This is an example:
Note that the National WW2 Museum explicitly breaks out “minority” numbers but nowhere do you see the White total. You have to subtract it from the overall.
Wanna find the actual White total? You can’t even get that!
https://search.brave.com/search?q=white+total+troops+wwii&source=web
Note that all the search returns focus on “minority participation” and of course imply that Nisei soldiers won the war in the Pacific.
And the ever nauseating Wokipedia finally mentions way down at the bottom in a table that the actual percentage of White people (the um, cough, Americans) were 87.3% of all “inductees” up through 1945. If you actually broke out combat unit demography it would be far higher: blacks were mainly support units and the actual combat numbers were tiny...but of course amplified as to achievement. The truth is that the US military in WWII was overwhelmingly White, as everyone knew before 1990, apparently.
https://en.wikipedia.org/wiki/Ethnic_minorities_in_the_U.S._Armed_Forces_during_World_War_II
And the picture they post is of Daniel Inouye, who leveraged his “fame” to become a Senator where he routinely used his war experience to castigate any who objected to his anti-American policies. Funny, but my relatives who died in battles like the Bulge didn’t get a chance to do that. They got dead.
It is not unlike the ubiquitous casting of black actors in British period pieces. Blacks play prominent roles Austin and Dickens and more recently a dancer from Singapore was chosen to portray a young Queen Elizabeth II, there apparently being no white English actress available to play the role.
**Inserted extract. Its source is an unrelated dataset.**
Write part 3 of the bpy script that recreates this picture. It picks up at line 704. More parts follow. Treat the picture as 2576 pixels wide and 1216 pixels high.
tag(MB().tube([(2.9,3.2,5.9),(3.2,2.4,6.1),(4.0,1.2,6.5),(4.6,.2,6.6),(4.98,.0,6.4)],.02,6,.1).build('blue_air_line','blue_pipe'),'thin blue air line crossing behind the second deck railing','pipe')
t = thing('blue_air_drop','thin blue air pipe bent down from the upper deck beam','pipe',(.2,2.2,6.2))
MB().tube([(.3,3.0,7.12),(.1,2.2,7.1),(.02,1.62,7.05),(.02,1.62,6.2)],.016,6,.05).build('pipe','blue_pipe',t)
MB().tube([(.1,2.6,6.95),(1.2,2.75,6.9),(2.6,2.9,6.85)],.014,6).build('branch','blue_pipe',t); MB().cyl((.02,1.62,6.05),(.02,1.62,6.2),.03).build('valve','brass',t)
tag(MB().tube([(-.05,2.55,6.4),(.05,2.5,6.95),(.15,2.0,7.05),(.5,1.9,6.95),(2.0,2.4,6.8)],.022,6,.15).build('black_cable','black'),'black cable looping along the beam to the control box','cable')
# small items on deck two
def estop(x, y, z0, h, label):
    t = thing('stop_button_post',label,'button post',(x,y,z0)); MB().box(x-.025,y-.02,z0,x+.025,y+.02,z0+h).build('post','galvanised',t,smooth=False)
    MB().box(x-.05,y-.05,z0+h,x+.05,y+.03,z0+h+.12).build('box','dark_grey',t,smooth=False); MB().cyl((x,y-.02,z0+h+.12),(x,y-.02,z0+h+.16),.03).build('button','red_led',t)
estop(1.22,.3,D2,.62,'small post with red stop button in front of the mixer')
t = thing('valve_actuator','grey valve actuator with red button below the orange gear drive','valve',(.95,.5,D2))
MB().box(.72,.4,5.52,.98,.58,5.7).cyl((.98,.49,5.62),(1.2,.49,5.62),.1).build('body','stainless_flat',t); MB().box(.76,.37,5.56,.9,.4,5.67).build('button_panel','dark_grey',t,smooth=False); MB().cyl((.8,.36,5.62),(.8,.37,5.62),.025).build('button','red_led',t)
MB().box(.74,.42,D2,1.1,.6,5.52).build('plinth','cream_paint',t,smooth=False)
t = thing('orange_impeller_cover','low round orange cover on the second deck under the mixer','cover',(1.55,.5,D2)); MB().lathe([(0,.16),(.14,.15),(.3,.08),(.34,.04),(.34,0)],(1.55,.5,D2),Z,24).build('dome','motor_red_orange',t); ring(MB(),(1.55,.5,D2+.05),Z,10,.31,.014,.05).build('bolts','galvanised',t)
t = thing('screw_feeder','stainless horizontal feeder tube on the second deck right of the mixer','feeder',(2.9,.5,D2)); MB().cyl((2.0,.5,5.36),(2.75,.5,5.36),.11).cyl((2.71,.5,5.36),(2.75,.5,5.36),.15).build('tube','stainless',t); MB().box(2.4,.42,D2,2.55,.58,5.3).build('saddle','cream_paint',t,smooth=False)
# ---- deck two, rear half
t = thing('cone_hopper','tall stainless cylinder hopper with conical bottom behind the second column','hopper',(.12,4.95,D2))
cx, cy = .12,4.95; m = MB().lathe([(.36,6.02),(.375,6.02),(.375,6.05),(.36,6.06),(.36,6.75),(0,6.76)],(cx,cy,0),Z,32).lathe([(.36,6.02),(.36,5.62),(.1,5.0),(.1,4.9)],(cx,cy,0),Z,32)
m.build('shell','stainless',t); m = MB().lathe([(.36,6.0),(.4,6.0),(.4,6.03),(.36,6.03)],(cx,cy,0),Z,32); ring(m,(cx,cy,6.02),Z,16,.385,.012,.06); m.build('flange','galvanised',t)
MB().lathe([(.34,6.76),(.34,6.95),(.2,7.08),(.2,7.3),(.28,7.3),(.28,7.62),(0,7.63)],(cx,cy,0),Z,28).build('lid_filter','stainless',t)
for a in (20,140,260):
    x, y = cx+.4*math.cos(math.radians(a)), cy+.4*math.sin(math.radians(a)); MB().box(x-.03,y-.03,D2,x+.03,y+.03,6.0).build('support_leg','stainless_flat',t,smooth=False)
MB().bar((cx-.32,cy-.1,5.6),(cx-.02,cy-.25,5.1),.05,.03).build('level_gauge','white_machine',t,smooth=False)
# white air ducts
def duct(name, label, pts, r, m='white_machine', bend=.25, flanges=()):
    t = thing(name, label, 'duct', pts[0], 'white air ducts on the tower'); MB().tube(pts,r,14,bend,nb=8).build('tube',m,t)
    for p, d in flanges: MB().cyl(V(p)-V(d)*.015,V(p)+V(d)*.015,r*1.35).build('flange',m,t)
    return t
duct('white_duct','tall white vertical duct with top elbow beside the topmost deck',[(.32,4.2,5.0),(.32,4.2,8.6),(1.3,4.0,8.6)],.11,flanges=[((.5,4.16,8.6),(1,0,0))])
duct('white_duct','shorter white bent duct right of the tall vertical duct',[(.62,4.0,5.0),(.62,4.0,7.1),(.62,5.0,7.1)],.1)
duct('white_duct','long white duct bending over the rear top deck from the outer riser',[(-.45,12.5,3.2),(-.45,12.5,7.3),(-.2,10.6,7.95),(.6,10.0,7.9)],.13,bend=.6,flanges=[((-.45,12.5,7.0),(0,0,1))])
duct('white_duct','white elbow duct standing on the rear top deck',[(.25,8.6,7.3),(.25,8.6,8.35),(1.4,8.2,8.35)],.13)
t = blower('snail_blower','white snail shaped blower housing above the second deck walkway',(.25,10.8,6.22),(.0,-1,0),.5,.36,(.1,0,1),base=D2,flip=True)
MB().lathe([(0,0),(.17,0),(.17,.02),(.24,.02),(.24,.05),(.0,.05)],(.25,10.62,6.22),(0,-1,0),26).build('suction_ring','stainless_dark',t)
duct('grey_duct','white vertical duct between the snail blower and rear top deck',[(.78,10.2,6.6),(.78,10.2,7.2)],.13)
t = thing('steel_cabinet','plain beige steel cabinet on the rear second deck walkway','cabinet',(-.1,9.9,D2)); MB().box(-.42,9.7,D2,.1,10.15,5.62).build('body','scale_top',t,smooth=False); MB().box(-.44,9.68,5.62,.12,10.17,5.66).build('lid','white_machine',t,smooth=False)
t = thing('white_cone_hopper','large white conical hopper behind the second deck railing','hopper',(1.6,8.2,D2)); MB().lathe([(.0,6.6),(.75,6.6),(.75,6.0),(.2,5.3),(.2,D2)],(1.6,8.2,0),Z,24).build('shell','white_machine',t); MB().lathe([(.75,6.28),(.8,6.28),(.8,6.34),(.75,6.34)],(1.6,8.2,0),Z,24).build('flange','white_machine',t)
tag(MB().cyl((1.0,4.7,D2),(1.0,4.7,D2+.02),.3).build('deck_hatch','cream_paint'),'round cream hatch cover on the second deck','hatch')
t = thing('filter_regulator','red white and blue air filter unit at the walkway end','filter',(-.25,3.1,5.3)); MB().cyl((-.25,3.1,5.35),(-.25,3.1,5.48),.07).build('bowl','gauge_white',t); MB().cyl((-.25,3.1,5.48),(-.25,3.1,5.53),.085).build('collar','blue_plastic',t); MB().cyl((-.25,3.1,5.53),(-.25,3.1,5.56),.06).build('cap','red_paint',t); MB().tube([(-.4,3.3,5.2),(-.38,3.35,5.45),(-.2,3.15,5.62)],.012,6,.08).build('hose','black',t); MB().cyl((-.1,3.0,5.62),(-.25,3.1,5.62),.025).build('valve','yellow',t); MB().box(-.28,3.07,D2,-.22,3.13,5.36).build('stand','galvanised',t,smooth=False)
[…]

And back to WWII, you are more likely to see the poster of Doris Miller at Pearl Harbor than photos of Halsey and Nimitz in the history books being used. Miller was brave and did his duty, but really no more than hundreds of others whose names have been forgotten.
But this is not that new a phenomenon. Crispus Attucks is always mentioned, but the four other guys killed at the Boston Massacre....crickets.